Nos anos de graduação na faculdade, por volta de 2008/9 esbarrei em pesquisas sobre filosofia oriental e eventos que aconteciam em… Campinas! Na Unicamp vizinha da academia do Mestre Nogato em Barão Geraldo. Procurei saber notícias da academia, se ela ainda existia. Mas, não cheguei a ter notícias do Mestre e embora tenha pensado em fazer uma peregrinação por lá, não fiz. Tudo o que restou foi o contato com a filosofia, a sempre ativa curiosidade histórica, as tentativas esporádicas de vencer o comodismo e mover o meu corpo cada vez mais preguiçoso. 

Anos depois de ter me desligado da FPF, por volta de 2015, foi também na Liberdade, enquanto circulava e fazia compras por ali num dia de semana, que esbarrei nas apresentações de dança que aconteciam na praça, ao lado da estação de metrô. Grupos de garotas e garotos bonitos, alegres e descontraídos se alternavam em apresentações de dança sincronizada. Bonito de ver e contagiante! Foi meu primeiro contato com o k-pop.

De cara, aquela galera dançante me lembrou outra turma de jovens que dançavam break, inclusive na ong na qual eu havia tomado parte até 2013. Cheguei a fazer algumas aulas de filosofia para esse grupo, o de break… Mas, o k-pop era diferente. Não via ali a rebeldia provocativa típica do break. Também não havia no k-pop a erotização vulgarizada do funk… O k-pop era e é apenas jovem, alegre,  esbanjando saúde, energia e flexibilidade de movimentos, cabelos coloridos, muito bem cortados e esvoaçantes, roupas cheias de estilo... O que o k-pop tem a ver com as tradições orientais não me parece evidente... A explicação talvez passe pelos mangás e pelo alerta de José Yamashiro em um de seus livros, justamente sobre como o oriente, que nos anos 80 aderia ao capitalismo de mercado, equilibraria tradição e competitividade econômica.

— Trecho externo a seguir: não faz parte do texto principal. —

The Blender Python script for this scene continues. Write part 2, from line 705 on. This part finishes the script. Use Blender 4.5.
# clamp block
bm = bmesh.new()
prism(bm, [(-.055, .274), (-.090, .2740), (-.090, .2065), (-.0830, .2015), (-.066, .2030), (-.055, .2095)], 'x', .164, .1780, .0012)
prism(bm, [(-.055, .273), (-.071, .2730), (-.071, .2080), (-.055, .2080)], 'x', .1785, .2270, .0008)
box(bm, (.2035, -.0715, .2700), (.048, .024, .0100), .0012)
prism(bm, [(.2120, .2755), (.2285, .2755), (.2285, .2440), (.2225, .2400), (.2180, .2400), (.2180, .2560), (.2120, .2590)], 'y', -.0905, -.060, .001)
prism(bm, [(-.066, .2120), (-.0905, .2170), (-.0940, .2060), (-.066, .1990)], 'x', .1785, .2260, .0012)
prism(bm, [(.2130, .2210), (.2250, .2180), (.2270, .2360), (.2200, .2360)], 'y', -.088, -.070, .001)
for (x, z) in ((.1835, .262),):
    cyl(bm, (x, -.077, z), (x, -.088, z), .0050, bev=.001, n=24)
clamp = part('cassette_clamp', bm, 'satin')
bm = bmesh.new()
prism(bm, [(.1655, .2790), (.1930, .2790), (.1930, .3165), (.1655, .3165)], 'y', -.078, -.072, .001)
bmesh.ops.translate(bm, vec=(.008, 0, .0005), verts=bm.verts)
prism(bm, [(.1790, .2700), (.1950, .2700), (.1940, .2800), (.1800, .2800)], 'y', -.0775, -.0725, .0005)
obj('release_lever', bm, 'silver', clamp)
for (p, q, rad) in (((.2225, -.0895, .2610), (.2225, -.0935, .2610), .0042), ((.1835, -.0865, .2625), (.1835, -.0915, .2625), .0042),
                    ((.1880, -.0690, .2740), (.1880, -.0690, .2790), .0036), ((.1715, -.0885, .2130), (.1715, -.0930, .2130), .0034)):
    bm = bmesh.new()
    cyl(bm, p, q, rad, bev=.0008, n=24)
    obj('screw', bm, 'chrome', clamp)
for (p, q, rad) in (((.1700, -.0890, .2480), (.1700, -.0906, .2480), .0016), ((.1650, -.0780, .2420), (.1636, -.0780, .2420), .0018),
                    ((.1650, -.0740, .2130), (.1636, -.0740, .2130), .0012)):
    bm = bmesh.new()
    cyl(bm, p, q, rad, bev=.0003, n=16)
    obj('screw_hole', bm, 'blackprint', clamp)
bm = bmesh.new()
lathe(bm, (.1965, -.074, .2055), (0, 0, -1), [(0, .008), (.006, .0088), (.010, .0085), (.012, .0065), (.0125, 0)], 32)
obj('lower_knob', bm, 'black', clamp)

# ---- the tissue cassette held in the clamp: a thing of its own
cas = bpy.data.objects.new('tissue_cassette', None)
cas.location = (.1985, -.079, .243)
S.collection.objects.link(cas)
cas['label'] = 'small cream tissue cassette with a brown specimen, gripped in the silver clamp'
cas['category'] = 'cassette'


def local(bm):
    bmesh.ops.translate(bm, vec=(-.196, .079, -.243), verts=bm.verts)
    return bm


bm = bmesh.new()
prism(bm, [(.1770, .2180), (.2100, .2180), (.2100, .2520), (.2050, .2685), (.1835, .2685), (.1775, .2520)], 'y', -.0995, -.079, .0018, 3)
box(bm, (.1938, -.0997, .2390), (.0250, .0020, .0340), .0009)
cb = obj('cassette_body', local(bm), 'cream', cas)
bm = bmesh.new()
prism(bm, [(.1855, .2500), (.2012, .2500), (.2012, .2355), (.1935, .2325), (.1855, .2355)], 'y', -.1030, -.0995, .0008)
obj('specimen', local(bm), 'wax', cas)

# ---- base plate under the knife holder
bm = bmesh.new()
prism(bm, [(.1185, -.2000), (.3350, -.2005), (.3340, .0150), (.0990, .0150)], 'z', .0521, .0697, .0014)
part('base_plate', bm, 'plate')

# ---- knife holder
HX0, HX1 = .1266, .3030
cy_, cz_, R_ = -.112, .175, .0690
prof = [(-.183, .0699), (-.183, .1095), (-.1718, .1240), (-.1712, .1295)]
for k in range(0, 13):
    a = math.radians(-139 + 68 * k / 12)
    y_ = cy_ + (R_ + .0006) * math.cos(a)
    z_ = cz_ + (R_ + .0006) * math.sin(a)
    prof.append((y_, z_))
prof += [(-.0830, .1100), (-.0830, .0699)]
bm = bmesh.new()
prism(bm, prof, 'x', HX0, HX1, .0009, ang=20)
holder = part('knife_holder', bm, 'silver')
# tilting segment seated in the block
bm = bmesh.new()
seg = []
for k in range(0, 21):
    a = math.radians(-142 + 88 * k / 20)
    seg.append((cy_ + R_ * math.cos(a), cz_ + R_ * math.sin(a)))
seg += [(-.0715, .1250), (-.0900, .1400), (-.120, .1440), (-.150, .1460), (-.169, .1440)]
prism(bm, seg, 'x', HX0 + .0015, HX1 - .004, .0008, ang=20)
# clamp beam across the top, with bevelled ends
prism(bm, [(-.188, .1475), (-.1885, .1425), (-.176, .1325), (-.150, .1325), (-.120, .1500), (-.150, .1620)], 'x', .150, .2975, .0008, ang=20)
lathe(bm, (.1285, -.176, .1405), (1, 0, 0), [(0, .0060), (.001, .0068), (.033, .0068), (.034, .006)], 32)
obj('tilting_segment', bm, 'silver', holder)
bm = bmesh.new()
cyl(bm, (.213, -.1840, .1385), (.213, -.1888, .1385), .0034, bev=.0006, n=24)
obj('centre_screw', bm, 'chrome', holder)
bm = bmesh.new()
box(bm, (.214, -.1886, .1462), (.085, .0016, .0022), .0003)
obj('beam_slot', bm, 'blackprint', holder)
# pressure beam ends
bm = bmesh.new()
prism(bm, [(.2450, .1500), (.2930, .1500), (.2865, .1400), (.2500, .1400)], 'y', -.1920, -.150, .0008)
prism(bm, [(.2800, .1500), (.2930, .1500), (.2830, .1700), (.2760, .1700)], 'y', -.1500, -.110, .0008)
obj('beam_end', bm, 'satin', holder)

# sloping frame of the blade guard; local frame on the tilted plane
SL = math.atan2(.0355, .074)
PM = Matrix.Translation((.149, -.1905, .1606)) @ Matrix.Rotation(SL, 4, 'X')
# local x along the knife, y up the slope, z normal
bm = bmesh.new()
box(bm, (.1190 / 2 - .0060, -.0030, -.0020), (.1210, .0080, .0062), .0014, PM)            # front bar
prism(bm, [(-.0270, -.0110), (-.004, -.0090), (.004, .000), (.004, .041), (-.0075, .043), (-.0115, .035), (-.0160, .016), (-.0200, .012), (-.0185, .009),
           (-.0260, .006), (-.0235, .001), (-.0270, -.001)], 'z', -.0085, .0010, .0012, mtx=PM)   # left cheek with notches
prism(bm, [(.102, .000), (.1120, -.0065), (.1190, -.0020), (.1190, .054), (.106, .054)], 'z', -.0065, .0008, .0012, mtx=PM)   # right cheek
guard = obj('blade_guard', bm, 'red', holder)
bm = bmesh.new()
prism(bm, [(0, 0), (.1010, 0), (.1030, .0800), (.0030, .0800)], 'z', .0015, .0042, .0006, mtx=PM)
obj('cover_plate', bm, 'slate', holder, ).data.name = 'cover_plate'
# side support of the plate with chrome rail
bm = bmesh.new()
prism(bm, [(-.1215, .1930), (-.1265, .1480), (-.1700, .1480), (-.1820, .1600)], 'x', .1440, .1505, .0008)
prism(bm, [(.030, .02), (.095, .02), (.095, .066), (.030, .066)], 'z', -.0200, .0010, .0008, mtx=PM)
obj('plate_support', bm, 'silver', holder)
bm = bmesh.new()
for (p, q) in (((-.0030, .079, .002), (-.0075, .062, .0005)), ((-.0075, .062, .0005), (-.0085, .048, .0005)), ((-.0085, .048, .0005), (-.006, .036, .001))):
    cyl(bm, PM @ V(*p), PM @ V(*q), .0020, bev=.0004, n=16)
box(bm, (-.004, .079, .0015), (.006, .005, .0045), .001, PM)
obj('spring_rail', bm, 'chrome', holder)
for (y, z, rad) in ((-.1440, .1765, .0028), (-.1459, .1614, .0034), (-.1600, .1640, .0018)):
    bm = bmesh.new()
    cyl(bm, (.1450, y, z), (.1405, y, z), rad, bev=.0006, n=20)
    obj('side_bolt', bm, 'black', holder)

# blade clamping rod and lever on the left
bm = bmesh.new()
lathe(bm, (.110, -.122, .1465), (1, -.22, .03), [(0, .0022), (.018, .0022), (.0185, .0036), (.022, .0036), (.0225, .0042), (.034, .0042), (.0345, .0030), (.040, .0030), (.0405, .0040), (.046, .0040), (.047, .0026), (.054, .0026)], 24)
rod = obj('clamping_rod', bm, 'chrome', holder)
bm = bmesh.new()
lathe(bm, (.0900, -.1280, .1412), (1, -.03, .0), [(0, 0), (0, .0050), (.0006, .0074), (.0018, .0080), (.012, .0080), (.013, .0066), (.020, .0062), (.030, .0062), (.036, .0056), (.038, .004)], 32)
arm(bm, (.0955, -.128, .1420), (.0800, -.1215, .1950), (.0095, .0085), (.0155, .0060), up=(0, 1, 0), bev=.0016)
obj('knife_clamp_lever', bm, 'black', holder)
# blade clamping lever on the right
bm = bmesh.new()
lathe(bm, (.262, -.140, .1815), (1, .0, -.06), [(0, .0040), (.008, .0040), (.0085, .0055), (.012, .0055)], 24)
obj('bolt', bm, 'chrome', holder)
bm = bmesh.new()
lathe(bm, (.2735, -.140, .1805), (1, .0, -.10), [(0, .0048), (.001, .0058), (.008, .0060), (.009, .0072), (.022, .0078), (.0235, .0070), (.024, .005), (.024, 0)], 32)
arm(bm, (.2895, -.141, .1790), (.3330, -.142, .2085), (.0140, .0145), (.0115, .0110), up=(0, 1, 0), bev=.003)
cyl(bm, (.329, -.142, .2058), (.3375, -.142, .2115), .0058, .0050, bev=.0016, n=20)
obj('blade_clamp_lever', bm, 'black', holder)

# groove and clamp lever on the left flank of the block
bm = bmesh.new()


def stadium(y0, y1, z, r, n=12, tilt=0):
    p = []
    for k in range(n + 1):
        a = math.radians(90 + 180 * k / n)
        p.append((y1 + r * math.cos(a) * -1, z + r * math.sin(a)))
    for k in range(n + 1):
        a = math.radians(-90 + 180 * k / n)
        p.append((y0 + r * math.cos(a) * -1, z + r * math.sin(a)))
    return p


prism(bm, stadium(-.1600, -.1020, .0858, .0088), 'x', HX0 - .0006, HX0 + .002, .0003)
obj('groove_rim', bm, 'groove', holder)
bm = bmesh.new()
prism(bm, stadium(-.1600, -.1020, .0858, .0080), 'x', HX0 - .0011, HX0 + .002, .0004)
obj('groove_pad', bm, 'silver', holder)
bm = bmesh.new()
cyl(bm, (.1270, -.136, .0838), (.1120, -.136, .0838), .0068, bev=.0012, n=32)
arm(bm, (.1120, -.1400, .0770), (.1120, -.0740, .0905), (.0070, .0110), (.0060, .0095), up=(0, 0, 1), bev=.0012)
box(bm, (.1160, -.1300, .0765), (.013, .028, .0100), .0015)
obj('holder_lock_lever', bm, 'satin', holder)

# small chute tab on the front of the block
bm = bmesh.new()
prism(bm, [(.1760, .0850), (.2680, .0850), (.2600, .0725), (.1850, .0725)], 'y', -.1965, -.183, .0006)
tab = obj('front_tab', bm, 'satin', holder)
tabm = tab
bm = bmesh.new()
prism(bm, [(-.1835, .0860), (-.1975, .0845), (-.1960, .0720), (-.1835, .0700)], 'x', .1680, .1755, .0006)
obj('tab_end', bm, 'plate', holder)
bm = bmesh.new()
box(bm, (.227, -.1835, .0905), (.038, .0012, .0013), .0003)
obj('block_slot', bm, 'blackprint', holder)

Hoje, meu interesse pelo k-pop é mais uma etapa dos meus flertes com a cultura oriental. E agora, escrevendo, me dou conta de que é uma conexão que se renova periodicamente, ciclicamente… Desta feita, não voltou a se cristalizar a partir do meu interesse pela música, e sim pela percepção de possibilidades de reflexão sobre questões filosóficas apontadas pela teoria crítica... O k-pop coreano representa o ápice da indústria cultural e dos efeitos que ela exerce na vida das pessoas. Não é de chamar a atenção que justamente seus “ídolos” tenham se tornado suicidas em potencial? 

No Oriente, como vai o ideal de vida dedicada à busca pela sabedoria? Também ele parece cooptado pela indústria… Mas, na Coreia e no Oriente corações e mentes ainda guardam algum potencial de resistência? O adestramento promovido pela indústria cultural e pelo k-pop é tão forte que não abriga rachaduras? Não seria o suicídio a rachadura mais evidente, a evasão niilista  possível? Minha teoria é que nas rachaduras abrem-se fronteiras… Fronteiras!